There’s some sort of half-arsed commentary going on about the ‘revolving door of heaven’ in mainstream comics, where characters who are irrevocably, inarguably deceased come back with a depressing regularity – but the story as a whole is so formless, with characters joining and disappearing at whim, that no-one seems to care enough to come to an actual point.

There’s also serious flaws with both the characterisation and the artwork – while it’s fine to portray Doctor Strange as an older man, the depiction of him as a virtual fussy old lady, complaining about stale cookies and haemorrhoids, grates, and Nick Dragotta, the layout artist over whose work Allred provided finishes, gives a loose, unstable feel to the illustrations which, while presumably intended to unsettle, merely irritates.

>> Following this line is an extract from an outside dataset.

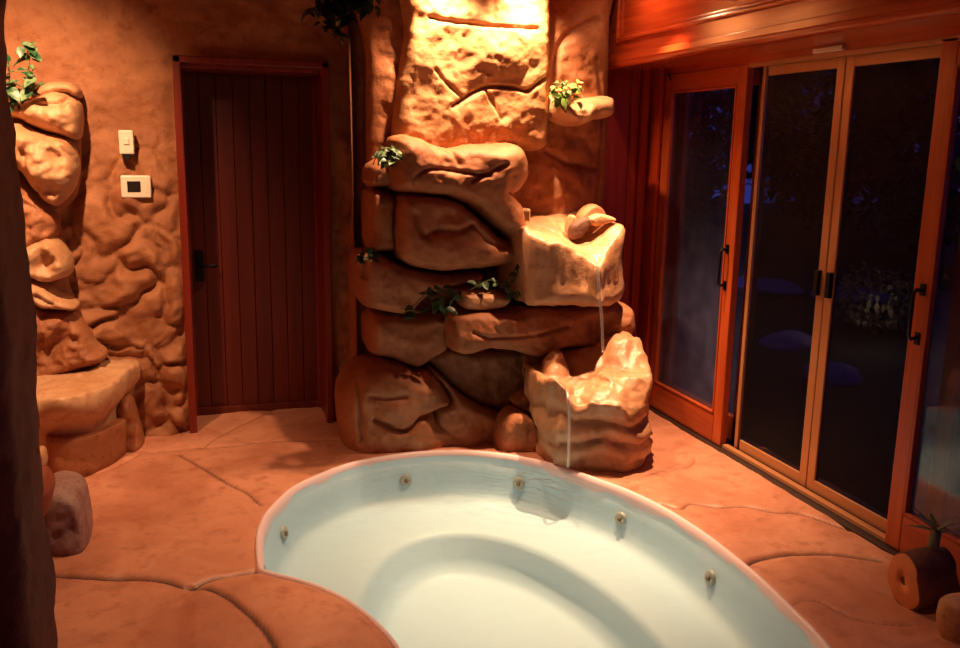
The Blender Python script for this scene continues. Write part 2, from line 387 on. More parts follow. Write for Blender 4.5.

A massive negative reaction was also experienced with regard to squeaky-clean, heroic figures like the Ancient One and Miss America being portrayed as having been condemned to Hell, and recruited to a group of mass-murderers. So great a reaction, in fact, that the powers-that-be at Marvel subsequently disavowed the series, saying that all the Pitiful One’s minions were actually demonic constructs, rather than the characters they purported to be, taking away what little purpose the series had to begin with.

Despite (a few, and scattered) amusing moments, a clear case of going back to the creative well once too often. The X-Statix franchise should really have been allowed to rest in peace.

This is collected along with all other X-Statix material in the oversize hardback X-Statix Omnibus.